Signode Industrial Group LLC v. Stone
19-1334
Issue: Whether the U.S. Court of Appeals for the 7th Circuit erred by holding – in conflict with decisions reached by at least two other federal courts of appeals and in spite of the Supreme Court’s holdings in M&G Polymers USA, LLC v. Tackett and CNH Industrial N.V. v. Reese that collective bargaining agreements must be interpreted according to generally applicable principles of contract law – that a collective bargaining agreement with an “express statement[] extending benefits beyond the term of agreement” irrefutably confers vested, lifetime benefits, even if the agreement separately reserves for the employer the right to terminate the agreement in its entirety.

National Retirement Fund v. Metz Culinary Management Inc.
19-1336
Disclosure: Goldstein & Russell, P.C., whose attorneys contribute to this blog in various capacities, is counsel on an amicus brief in support of the petitioners in this case. This listing occurs without regard to the likelihood that certiorari will be granted.
Issue: Whether the Employee Retirement Income Security Act prohibits multiemployer pension plan actuaries from selecting actuarial assumptions to calculate withdrawal liability after the measurement date – the last day of the plan year immediately prior to the year in which an employer withdrew – even when such assumptions are based on their “best estimate of anticipated experience under the plan” and professional standards governing actuaries.

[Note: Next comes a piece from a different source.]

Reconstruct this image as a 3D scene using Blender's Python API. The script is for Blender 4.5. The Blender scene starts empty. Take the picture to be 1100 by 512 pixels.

Kansas City Royals Baseball Corp. v. Senne
19-1339
Issues: (1) Whether Tyson Foods Inc. v. Bouaphakeo sanctions the use of statistical surveys to establish commonality and predominance for a wage-and-hour class that encompasses different kinds of employees performing different kinds of work for different employers at different worksites under different compensation terms; and (2) whether cohesiveness is required for class certification under Federal Rule of Civil Procedure 23(b)(2).

Roane v. Barr
19-1348
Issues: (1) Whether the phrase “prescribed by the law of the State” in 18 U.S.C. § 3596(a) includes those procedures that state law requires state officials to establish; (2) whether a court may uphold an agency rule based on an interpretation the agency never advanced when formulating the rule and specifically disclaimed when defending it; and (3) whether a protocol that dictates the manner in which a prisoner will be executed is a “procedural rule” exempt from notice and comment.